Unique voice in 2016
For now, however, showbiz is working for Trump.
“He’s resonating because he doesn’t sound like consultants, strategists and pollsters are behind him writing his comments or whispering in his ear,” USC’s Bowen said. “He doesn’t sound like everybody else.”
Trump’s unscripted moments come across as authentic, former S.C. GOP chairwoman Floyd said.
“I think he’s more scripted than people give him the benefit for,” she said. “He knows the art of entertainment. From the second you go to one of his events and hear (the song), ‘We’re not going to take it’ – that’s so well-scripted and powerful.”
Iowa vs. SC
How likely Republican caucus and primary voters in Iowa, who vote Monday, and South Carolina, who vote Feb. 20, compare in some key areas, according to recent polls:
Similar concerns on issues: S.C. and Iowa voters share worries about national security and terrorism. But the economy, churning with a rough start of the year in the stock market, and the electability of a GOP in November have crept to the top of recent polls in importance.
Differing evangelical favorites: Very religious voters account for about 60 percent of GOP voters in both states, though they make up a smaller portion of the U.S. population. U.S. Sen. Ted Cruz of Texas, considered the conventional choice for religious voters among the two frontrunners, has led most recent polls of Iowa evangelicals. But billionaire Donald Trump is the top choice of S.C. evangelicals.

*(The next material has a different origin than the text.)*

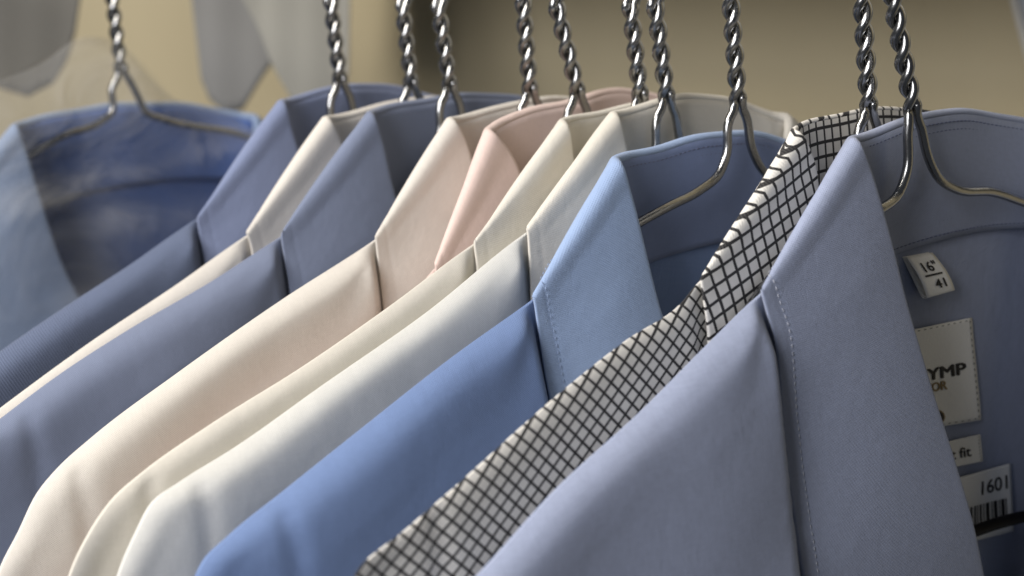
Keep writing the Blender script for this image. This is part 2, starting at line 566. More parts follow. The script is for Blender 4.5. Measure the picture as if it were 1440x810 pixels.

Differing excitement among first timers: Iowa is expecting record turnout in its caucus Monday due to excitement about Trump and Cruz. A recent NBC/WSJ/Marist poll backs up that chatter. Four-in-10 likely Iowa GOP caucus-goers said they will participate for the first time. South Carolina is not expected to draw as many new voters on Feb. 20. A little more than 1-in-10 likely S.C. voters said they will cast their first GOP presidential primary ballot.